このちょっとした乱気流をものともせずに外に押し出すだけの排気圧があればよいのですが、それはあくまで高回転域の話。低回転域では乱れた気流に邪魔されてしまい、排気効率が“悪くなる”こともあり得ます。こうなると、排気ガスがきちんと外に出ていかないため、低速トルクが却って細くなる事にもなりえます。

抜けが良すぎて低速トルクスカスカは、半分間違い

「抜けが良すぎて」ではなく、径が大きくなってむしろ抜けが悪くなり、トルクが細ってしまうのです。

また他にも、似たようなチューニングの事例があります。例えばエアクリーナーを交換する、というもの。エアクリーナーを交換して吸気量が増大する分、燃料を噴射する量も増えます。燃料の濃さは、濃すぎればレスポンスが悪く、薄すぎればブローにつながりますので、単にエアクリーナーを変えればエンジンの性能が上がる、というものでもないのです。

一方でマフラーを交換したら、乱気流を発生させにくいような排気圧を確保する必要がありますので、エアクリーナーの交換を行い吸気量を上げたり、ECUを制御して燃焼タイミングに手を加えたりする必要があります。
このように、チューニングパーツは何か一つを交換したら性能が向上する。というものではないことがわかります。一つ部品を変えれば、それにかかわる部品を次から次へと変更していかなければ、トータルでの性は得られません。

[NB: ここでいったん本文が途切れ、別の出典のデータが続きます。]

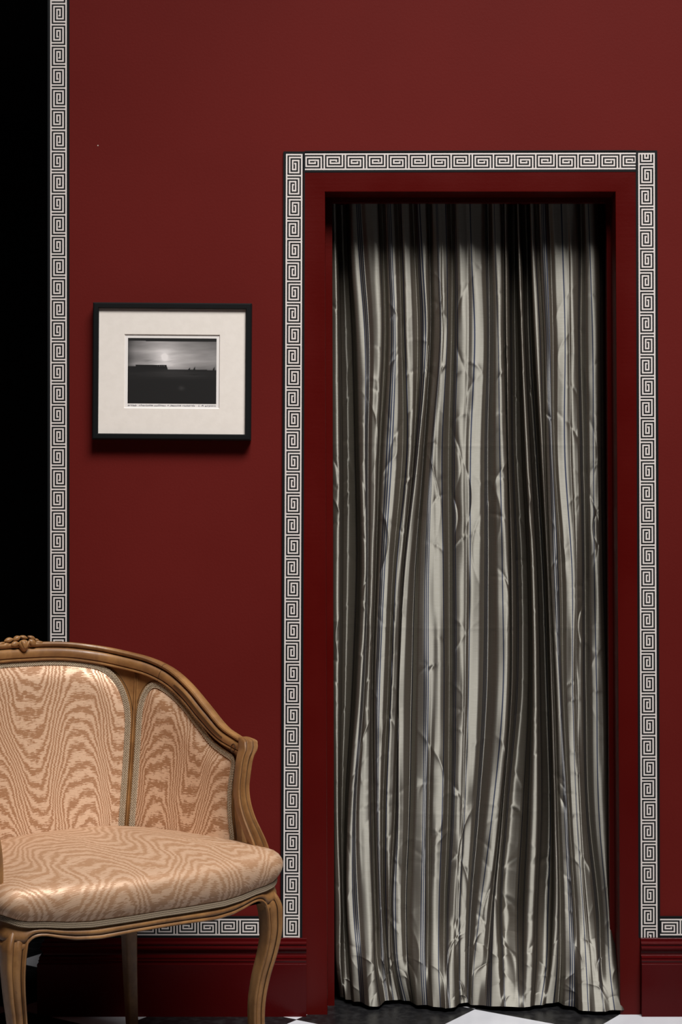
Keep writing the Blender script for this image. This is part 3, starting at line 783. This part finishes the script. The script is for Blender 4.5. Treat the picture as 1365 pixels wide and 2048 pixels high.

車の性能は絶妙なバランスの上に成り立っていると言えます。最近では、安価なチューニングパーツが簡単に手に入るようになりましたが、ノーマル状態はメーカーが様々なテストをした上で世に出しているバランスのとれたもの。チューニングにおいてはどこか一つだけ変えてどうにかなるものではなく、バランスを考慮する必要があると言えるでしょう。